Lagos - Nigeria's privatisation of 10-independent power plants (IPPs) that could fetch up to $5.6 billion is stalling due to a lack of gas supply, the chief executive of Aiteo Power and Gas said.

Africa's biggest economy broke up its monopoly on power generation and distribution by privatising the sector two years ago, hoping to attract foreign investors.

“A lack of gas is stalling the deals,” Ransome Owan told a power conference in Lagos late on Tuesday.

Since that privatisation, the amount of power produced has stagnated, failing to reach a 2012 peak of 4,500 megawatts of electricity owing to gas constraints, plant outages and tripped circuits, according to Transmission Company of Nigeria.

About 3,346 MW of power was distributed to consumers during this year, it said.

The government also blames gas pipeline vandalism.

Owan said the power sector in Africa's most populous nation was going through teething problems, majority of which had to do with the change of ownership, which would stabilise with time.

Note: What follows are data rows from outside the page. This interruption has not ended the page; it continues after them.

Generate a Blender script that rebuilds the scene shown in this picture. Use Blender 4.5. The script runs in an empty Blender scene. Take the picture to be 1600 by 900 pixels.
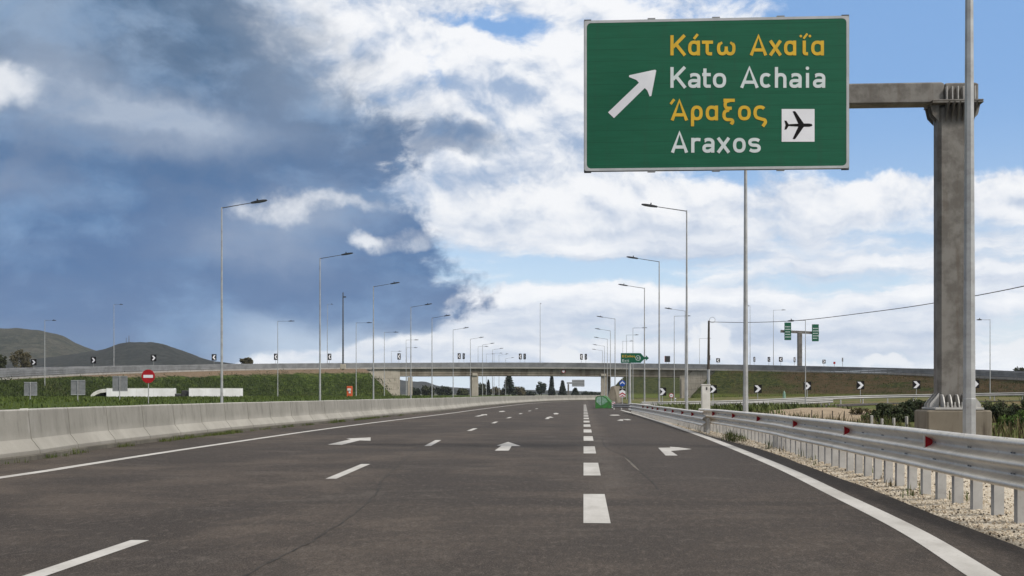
import bpy, bmesh, math, random
from mathutils import Vector, Matrix, noise as mnoise

SC = bpy.context.scene
COL = SC.collection
R = math.radians
rng = random.Random(7)

# ------------------------------------------------------------------ camera
F = 1850.0                      # focal length in pixels of a 1600 px wide frame
CAMH = 1.3
HORIZON = 615.0
YAW = math.atan(112.0 / F)      # the road runs along +Y and vanishes at px 912
cam_data = bpy.data.cameras.new('camera')
cam = bpy.data.objects.new('camera', cam_data)
COL.objects.link(cam)
cam.location = (0, 0, CAMH)
cam.rotation_euler = (R(90), 0, YAW)
cam_data.sensor_width = 36.0
cam_data.lens = 36.0 * F / 1600.0
cam_data.shift_y = (HORIZON - 450.0) / 1600.0
cam_data.clip_start = 0.1
cam_data.clip_end = 30000
SC.camera = cam

CAM = Vector((0, 0, CAMH))
FWD = Vector((-math.sin(YAW), math.cos(YAW), 0))
RGT = Vector((math.cos(YAW), math.sin(YAW), 0))
UP = Vector((0, 0, 1))


def ray(px, py):
    return FWD + RGT * ((px - 800.0) / F) + UP * ((HORIZON - py) / F)


def P(px, py, dn):
    """World point seen at (px, py), dn = depth in units of F metres."""
    return CAM + ray(px, py) * (dn * F)


def G(px, py, z=0.0):
    r = ray(px, py)
    return CAM + r * ((z - CAMH) / r.z)


def A(px, py, y):
    """Point of the vertical plane Y = y."""
    r = ray(px, py)
    return CAM + r * (y / r.y)


# ------------------------------------------------------------------ node helper
class S:
    """A socket with arithmetic."""
    tree = None

    def __init__(self, s):
        self.s = s

    @staticmethod
    def put(inp, v):
        if isinstance(v, S):
            S.tree.links.new(v.s, inp)
        else:
            inp.default_value = v

    @staticmethod
    def math(op, a, b=None, c=None, clamp=False):
        n = S.tree.nodes.new('ShaderNodeMath')
        n.operation = op
        n.use_clamp = clamp
        S.put(n.inputs[0], a)
        if b is not None:
            S.put(n.inputs[1], b)
        if c is not None:
            S.put(n.inputs[2], c)
        return S(n.outputs[0])

    def __add__(self, o): return S.math('ADD', self, o)
    __radd__ = __add__
    def __sub__(self, o): return S.math('SUBTRACT', self, o)
    def __rsub__(self, o): return S.math('SUBTRACT', o, self)
    def __mul__(self, o): return S.math('MULTIPLY', self, o)
    __rmul__ = __mul__
    def __truediv__(self, o): return S.math('DIVIDE', self, o)


def smooth(x, a, b):
    n = S.tree.nodes.new('ShaderNodeMapRange')
    n.interpolation_type = 'SMOOTHSTEP'
    S.put(n.inputs['Value'], x)
    n.inputs['From Min'].default_value = a
    n.inputs['From Max'].default_value = b
    n.inputs['To Min'].default_value = 0.0
    n.inputs['To Max'].default_value = 1.0
    return S(n.outputs['Result'])


def clamp01(x):
    return S.math('ADD', x, 0.0, clamp=True)


def mixf(f, a, b):
    n = S.tree.nodes.new('ShaderNodeMix')
    n.data_type = 'FLOAT'
    S.put(n.inputs[0], f); S.put(n.inputs[2], a); S.put(n.inputs[3], b)
    return S(n.outputs[0])


def mixc(f, a, b, mode='MIX'):
    n = S.tree.nodes.new('ShaderNodeMix')
    n.data_type = 'RGBA'
    n.blend_type = mode
    S.put(n.inputs[0], f)
    for k, v in ((6, a), (7, b)):
        if isinstance(v, S):
            S.put(n.inputs[k], v)
        else:
            n.inputs[k].default_value = (v[0], v[1], v[2], 1)
    return S(n.outputs[2])


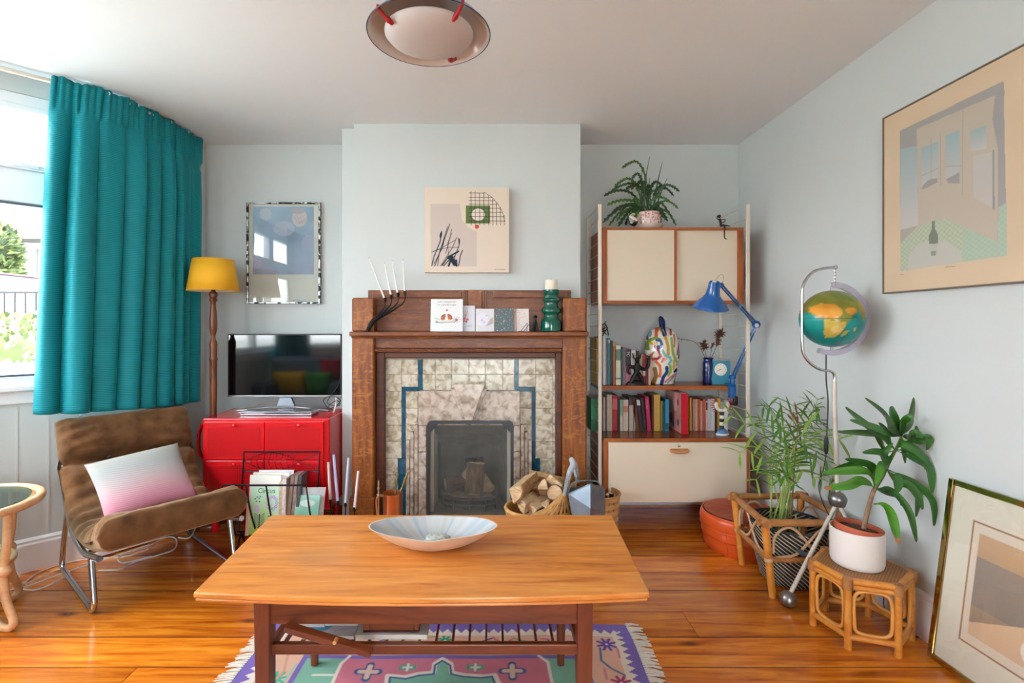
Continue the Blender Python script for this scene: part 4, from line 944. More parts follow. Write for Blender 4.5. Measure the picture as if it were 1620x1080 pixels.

The IPP plants were developed by Nigeria's three tiers of government - federal, state and local governments.

Six new power plants have been built and another four are being constructed, but output remains poor as the plants do not get sufficient supplies of natural gas and the transmission lines cannot handle the power.

Nigeria has capacity to transmit just 5,500 MW of electricity on its grid, the sector's regulator NERC said at the conference, adding that it was finalising a framework which should be ready by year-end to allow private firms build and operate transmission lines.

Older plants, privatised in 2013, are in dire need of an upgrade but the fledgling generating firms lack the cash to carry out repairs while distributors struggle with non-paying consumers and electricity theft. In some cases, consumers pay for only 40 percent of the monthly bill.